De hauts magistrats ont manifesté « leur inquiétude » vendredi après des propos du ministre de l’Intérieur Gérald Darmanin sur une « présomption de culpabilité » pesant selon lui sur les policiers dans des affaires judiciaires, une nouvelle « atteinte » selon eux à l’indépendance de la justice.
Gérald Darmanin, qui réagissait au mouvement de protestation des policiers contre l’incarcération de l’un des leurs à Marseille, a estimé jeudi que « les policiers ne peuvent pas être les seules personnes en France pour lesquelles la présomption d’innocence (…) est remplacée par la présomption de culpabilité ». Le ministre s’exprimait devant un commissariat parisien, juste avant de recevoir les représentants des syndicats de policiers place Beauvau.

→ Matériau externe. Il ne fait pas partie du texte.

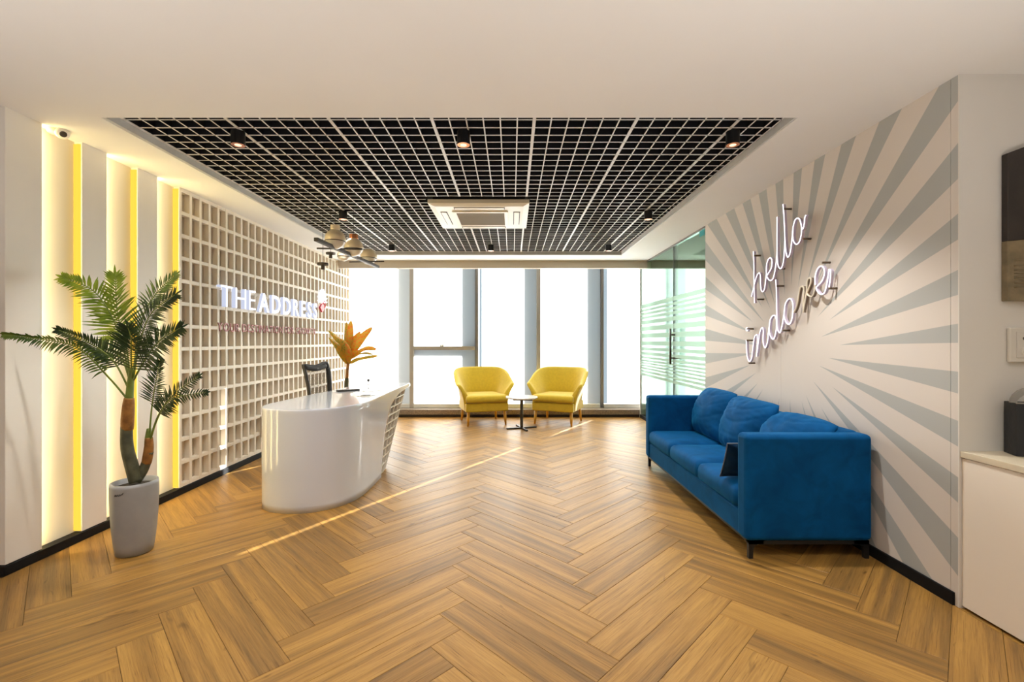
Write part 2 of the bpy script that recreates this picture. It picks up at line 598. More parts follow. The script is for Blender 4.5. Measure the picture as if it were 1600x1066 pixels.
def link(name, me, parent=None, loc=None):
    o = bpy.data.objects.new(name, me)
    COL.objects.link(o)
    if loc is not None:
        o.location = loc
    if parent is not None:
        o.parent = parent
        # parent empties carry only a location: keep world placement of world-space meshes
        o.matrix_parent_inverse = Matrix.Identity(4)
        if loc is None:
            o.location = -parent.location if parent.parent is None else -(parent.location + parent.parent.location)
            if parent.parent is not None or parent.get('_w'):
                pass
    return o


def part(name, mb, mats, parent, smooth=False, bevel=0.0, seg=2, label=None, stuff=False, solid=0.0, subd=0):
    """mesh given in world coordinates; stored about its own centre, linked as child of parent (parents are never rotated here)"""
    xs = list(zip(*mb.v))
    c = Vector([(min(a) + max(a)) / 2 for a in xs])
    me = mb.mesh(name, mats, smooth, c)
    o = bpy.data.objects.new(name, me)
    COL.objects.link(o)
    world = c
    if parent is not None:
        o.parent = parent
        pw = Vector(parent['_w']) if '_w' in parent else parent.location.copy()
        o.location = world - pw
    else:
        o.location = world
    o['_w'] = tuple(world)
    if solid:
        md = o.modifiers.new('solid', 'SOLIDIFY')
        md.thickness = solid
        md.offset = -1
    if bevel:
        md = o.modifiers.new('bevel', 'BEVEL')
        md.width = bevel
        md.segments = seg
        md.limit_method = 'ANGLE'
        md.angle_limit = math.radians(40)
        me.polygons.foreach_set('use_smooth', [True] * len(me.polygons))
        try:
            me.set_sharp_from_angle(angle=math.radians(50))
        except Exception:
            pass
        if not smooth:
            wn = o.modifiers.new('wn', 'WEIGHTED_NORMAL')
            wn.keep_sharp = True
    if subd:
        md = o.modifiers.new('subd', 'SUBSURF')
        md.levels = subd
        md.render_levels = subd
    if label:
        o['label'] = label
    if stuff:
        o['kind'] = 'stuff'
    return o


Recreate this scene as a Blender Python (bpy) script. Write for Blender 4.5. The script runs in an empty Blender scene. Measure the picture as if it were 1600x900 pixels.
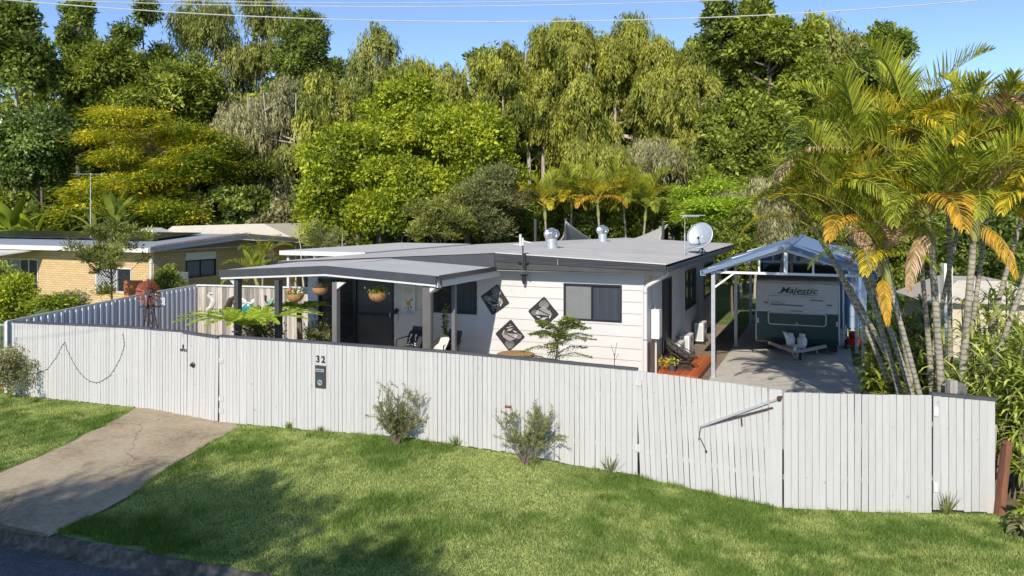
import bpy, math, random
import numpy as np
from mathutils import Vector, Matrix

R = math.radians
rnd = random.Random(7)
rng = np.random.default_rng(11)
scene = bpy.context.scene

# ------------------------------------------------------------------ camera, sky, sun, exposure
F, HZ, CH = 1200.0, 335.0, 4.5          # focal length and horizon row of the 1600 px wide photo, camera height
cam = bpy.data.objects.new('camera', bpy.data.cameras.new('camera'))
scene.collection.objects.link(cam)
cam.location = (0, 0, CH)
cam.rotation_euler = (R(90), 0, 0)
cam.data.sensor_width = 36
cam.data.lens = 27.0
cam.data.shift_y = -(450 - HZ) / 1600
cam.data.clip_start = 0.1
cam.data.clip_end = 3000
scene.camera = cam

SUN_EL, SUN_AZ = 33.0, 195.4            # azimuth clockwise from +Y, where the sun stands
world = bpy.data.worlds.new('World')
scene.world = world
world.use_nodes = True
wn = world.node_tree.nodes
sky = wn.new('ShaderNodeTexSky')
sky.sky_type = 'NISHITA'
sky.sun_disc = False
sky.sun_elevation = R(SUN_EL)
sky.sun_rotation = R(SUN_AZ)
sky.air_density = 0.5
sky.dust_density = 0.0
sky.ozone_density = 5.0
sky.altitude = 0
wn['Background'].inputs['Strength'].default_value = 0.15
tone = wn.new('ShaderNodeVectorMath')
tone.operation = 'MULTIPLY'
tone.inputs[1].default_value = (1.08, 0.93, 0.80)
world.node_tree.links.new(sky.outputs[0], tone.inputs[0])
world.node_tree.links.new(tone.outputs[0], wn['Background'].inputs['Color'])
sun = bpy.data.objects.new('sun', bpy.data.lights.new('sun', 'SUN'))
scene.collection.objects.link(sun)
sun.data.energy = 2.8
sun.data.angle = R(0.5)
sun.data.color = (1.0, 0.93, 0.82)
a = R(SUN_AZ)
SUN_DIR = Vector((-math.sin(a) * math.cos(R(SUN_EL)), -math.cos(a) * math.cos(R(SUN_EL)), -math.sin(R(SUN_EL))))
sun.rotation_euler = SUN_DIR.to_track_quat('-Z', 'Y').to_euler()
sun.location = (-8, -20, 20)
scene.view_settings.view_transform = 'Standard'
scene.view_settings.look = 'None'
scene.view_settings.gamma = 1
scene.view_settings.exposure = 0.97
scene.view_settings.use_curve_mapping = False
scene.cycles.max_bounces = 14
scene.cycles.diffuse_bounces = 8
scene.cycles.transmission_bounces = 10

# ------------------------------------------------------------------ materials
MATS = {}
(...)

« Une nouvelle fois, la remise en cause par le ministre de l’Intérieur de l’application de la loi pénale par les magistrats, évoquant un non-respect de la présomption d’innocence et donc du principe d’impartialité s’agissant des policiers, constitue une critique directe des décisions de justice », déplorent dans un communiqué les conférences nationales des chefs de cours d’appel.
Les conférences des premiers présidents et des procureurs généraux rappellent que les placements en détention provisoire d’un policier à Nanterre dans le cadre de l’enquête sur la mort de Nahel, et d’un autre à Marseille soupçonné d’avoir roué de coups un jeune homme, sont des décisions « motivées » et qui ont « fait l’objet d’un appel ».
Magistrats et policiers travaillent ensemble
« Les magistrats travaillent quotidiennement avec les fonctionnaires de police nationale dont ils dirigent l’action dans sa composante judiciaire, notamment dans la conduite des enquêtes pénales. Ils ne manquent jamais de saluer leur engagement, leur professionnalisme et leur courage », soulignent les chefs de cour.
« Nous sommes soucieux de maintenir des relations apaisées avec les forces de sécurité intérieure, mais nous ne pouvons que craindre qu’une forme de radicalisation des positions s’installe parmi les fonctionnaires de police, facilitée par les atteintes publiques de leurs plus hautes autorités aux principes de la séparation des pouvoirs et de l’indépendance de l’autorité judiciaire », ajoutent-ils.
Le directeur général de la police nationale (DGPN), Frédéric Veaux, avait déjà provoqué un tollé chez les magistrats après avoir affirmé dimanche qu’« avant un éventuel procès, un policier n’a pas sa place en prison ». Ses déclarations avaient conduit à une « mise au point » du Conseil supérieur de la magistrature (CSM), garant de l’indépendance de justice, qui a rappelé que l’autorité judiciaire était « la seule légitime pour décider du placement ou non en détention provisoire des personnes qui lui sont présentées ».